To be fair, not carrying firearms in a country that encourages open carry of firearms is more or less abdication of any ability to compel citizens to do anything, since all the crazies would do is wave guns around and say “make me”.

Probably don’t have quite the same gun problem though…

That’s a good list, but I’d add:

  • Eliminate no-knock warrants
  • Demilitarize police
  • Require body-cams and immediate firing for anyone who intentionally disables theirs

The thing that we can learn is that the 2nd Amendment screws us. It’d be naive to disarm police in a country where so many others have guns.

Yeah, I agree. I’d also like work toward elimination of union influence over police hiring/firing, ending qualified immunity, and establishing civilian oversight committees with disciplinary authority to review police activity.

Step in to what violence? As I commented a couple of days ago, police killed > 1000 citizens last year, while police themselves suffered only 47 deliberate violent deaths last year. 47 is less than one a week across the entire country. It rather seems like the police are bringing the violence with them.

Police approach traffic stops as if they are life and death struggles, because the rule of policing is if you have any trepidation at all go ahead and kill people. It’s insane, and it certainly isn’t the public’s fault.

Let me be honest i’m not convinced the militarization of police is unrelated to the declining deaths among police officers.

Like all problems police are being tasked with too many jobs because there aren’t enough social services around. Basically the perfect solution isn’t just deescalating violence by police but enabling mental heath capacities and facilities, actual solutions to homelessness and the overlap between homelessness and mental health issues, the war and drugs and criminalization of drug use, lack of opportunities in certain communities, ect.

I go back and forth on this. The bar for these needs to be incredibly high, but I’m not sure eliminating them entirely is wise. There are definitely times and places where giving the bad guys a free shot at you is not a desirable outcome. But damn, you better be 100% sure that the people in there are going to shoot you on sight and that there are no innocents present, and establishing that high of a standard may just not be possible.

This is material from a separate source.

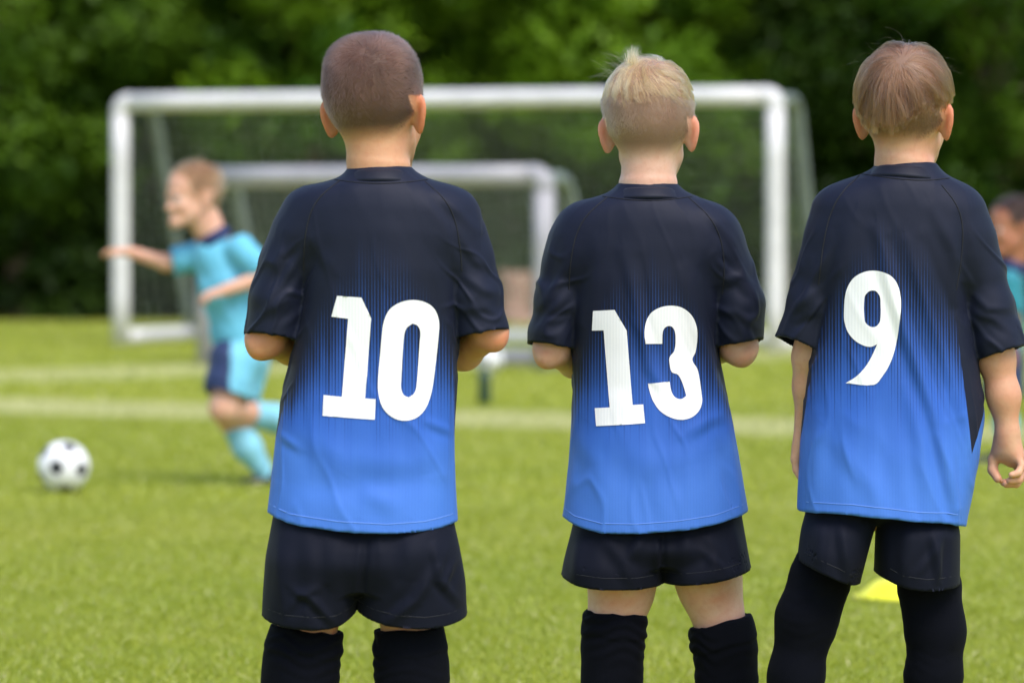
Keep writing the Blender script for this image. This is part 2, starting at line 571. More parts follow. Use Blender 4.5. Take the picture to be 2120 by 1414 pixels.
def tree(name, label, x, y, h, rx, ry, z0, seed, trunk_r=.12, nclump=70, per=330, size=.1, bark=None, cols=None, group="trees behind the pitch", lean=0.):
    rng = np.random.default_rng(seed)
    root = empty(name, (x, y, 0), label, "tree", group)
    cols = cols or (np.array([.035, .085, .006]), np.array([.095, .165, .012]))
    zc = (h + z0) / 2; rz = (h - z0) / 2
    pts = []
    tz = np.linspace(0, h * .8, 9)
    wob = np.cumsum(rng.normal(0, .04, (9, 2)), 0); wob -= wob[0]
    path = np.stack([wob[:, 0] + lean * tz, wob[:, 1], tz], 1)
    tr = tube("trunk", path, np.linspace(trunk_r, trunk_r * .3, 9) * (1 + np.array([.35] + [0] * 8)), bark or BARK, root, 10)
    u = rng.normal(size=(nclump, 3)); u /= np.linalg.norm(u, axis=1, keepdims=True)
    u[:, 1] -= .25                                    # a little fuller towards the open pitch, where the light is
    rr = rng.uniform(.45, 1.0, nclump) ** .6
    cen = u * rr[:, None] * np.array([rx, ry, rz]) + np.array([0, 0, zc])
    cen[:, 2] = np.maximum(cen[:, 2], z0 + rng.uniform(0, .35, nclump))
    rad = rng.uniform(.28, .62, nclump)
    bmx = bmesh.new()
    for i in range(0, nclump, 2):                     # limbs out to half of the clumps
        k = int(np.clip(cen[i, 2] / (h * .8) * 8 * .75, 0, 7)); a = path[k]; b = cen[i]
        bz = [a, a * .45 + b * .55 + np.array([0, 0, .12]), b]
        rl = [trunk_r * .38, trunk_r * .22, .012]
        ring = []
        for p, q in zip(bz, rl):
            ring.append([bmx.verts.new(p + q * np.array([math.cos(2.094 * j), math.sin(2.094 * j) * .7, math.sin(2.094 * j) * .7])) for j in range(3)])
        for r0, r1 in zip(ring[:-1], ring[1:]):
            for j in range(3): bmx.faces.new([r0[j], r0[(j + 1) % 3], r1[(j + 1) % 3], r1[j]])
    bm_obj("limbs", bmx, bark or BARK, root)
    V, col = leaves_at(cen, rad, per, size, cols, rng)
    mesh_np("crown", V, np.arange(len(V)).reshape(-1, 4), LEAF, root, smooth=False, attrs={"col": col})
    return root

GRN = (np.array([.030, .085, .006]), np.array([.165, .285, .012]))
DRK = (np.array([.02, .05, .006]), np.array([.065, .12, .012]))
MID = (np.array([.024, .068, .006]), np.array([.105, .19, .012]))
TREES = [  # photo column, distance, height, rx, ry, crown base, seed, colours, label
    (40, 37.0, 6.5, 1.7, 1.5, .85, 1, MID, "leafy tree at the left edge of the picture, beside the white goal"),
    (360, 37.6, 6.8, 1.5, 1.5, .95, 2, MID, "leafy tree rising above the left corner of the white goal"),
    (640, 37.2, 6.2, 1.5, 1.5, .8, 3, GRN, "leafy bright green tree above the crossbar, left of the dark-haired boy"),
    (960, 37.9, 6.6, 1.6, 1.5, .7, 4, GRN, "leafy tree between the dark-haired boy and the blond boy"),
    (1270, 37.1, 6.4, 1.5, 1.4, .75, 5, GRN, "leafy bright green tree behind the blond boy"),
    (1560, 38.0, 6.9, 1.6, 1.5, .8, 6, DRK, "dark leafy tree above the right corner of the white goal"),
    (1830, 38.0, 6.6, 1.6, 1.5, .8, 7, DRK, "dark leafy tree behind the boy wearing number nine"),
    (2110, 37.2, 6.3, 1.6, 1.5, .85, 8, MID, "leafy tree at the right edge of the picture"),
]
for (px, y, h, rx, ry, z0, sd, cols, lab) in TREES if FULL else []:
    tree("broadleaf_tree", lab, (px - 1060) / FPX * y, y, h, rx, ry, z0, sd, .13, 95, 360, .115, cols=cols)
WOOD = [(-380, "outside the frame at the far left"), (-120, "beyond the left edge of the picture"), (180, "left of the white goal"), (480, "above the running boy"), (790, "behind the head of the dark-haired boy"), (1090, "between the heads of numbers ten and thirteen"), (1390, "behind the head of the blond boy"),
        (1680, "right of the white goal"), (1980, "behind the head of number nine"), (2260, "beyond the right edge of the picture"), (2560, "outside the frame at the far right")]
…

Yup. Unfortunate, but true.

Sorry, I should have said “where police do not routinely carry firearms”. They are still available for exceptional circumstances, sometimes only for specially trained officers.

Police do not routinely carry firearms in Iceland, and they have a fairly high gun ownership rate.

Is this a real thing, or just Twitter being Twitter?

It’s not the hardware so much as the psychology. How does Iceland’s gun violence rate compare to that in the US?

The problem with this list is that much of it is toothless. It amounts to saying try harder not to use violence, but largely leaves it up to the police to decide if the cop in question tried hard enough.

You have to take away their immunity from civil judgement, take away their practical immunity from criminal judgement, take away most of their weapons, and take them out of the equation for much of what they are doing now.

The first time I ran across the ‘8 can’t wait’ idea was on Twitter, where someone was explaining why it won’t work. I will try to find that tweet but here is a similar one.

Yeah I agree with this and it’s been talked about up-thread in the discussion about “defunding police.” We need to stop making a police patrol-person the first responder for every situation. Or at least pair them with social workers who are the ones who initiate contact for marginalized citizens - the homeless, mentally ill, disabled, etc.

You might be right, and it’s a complicated issue. Perhaps eliminating qualified immunity would help to address the times where police are just straight-up negligent and bust into an innocent person’s home, or recklessly fire upon inhabitants.

But the reality is, criminal or no criminal, if someone busts down your door, I think you should have the right to defend yourself. There’s no way you can process 30 people yelling “POLICE!” as they break into your house and throw flashbangs.

So maybe allow no-knock warrants in extreme situations, but they’re not allowed to charge anyone inside for defending themselves in the process.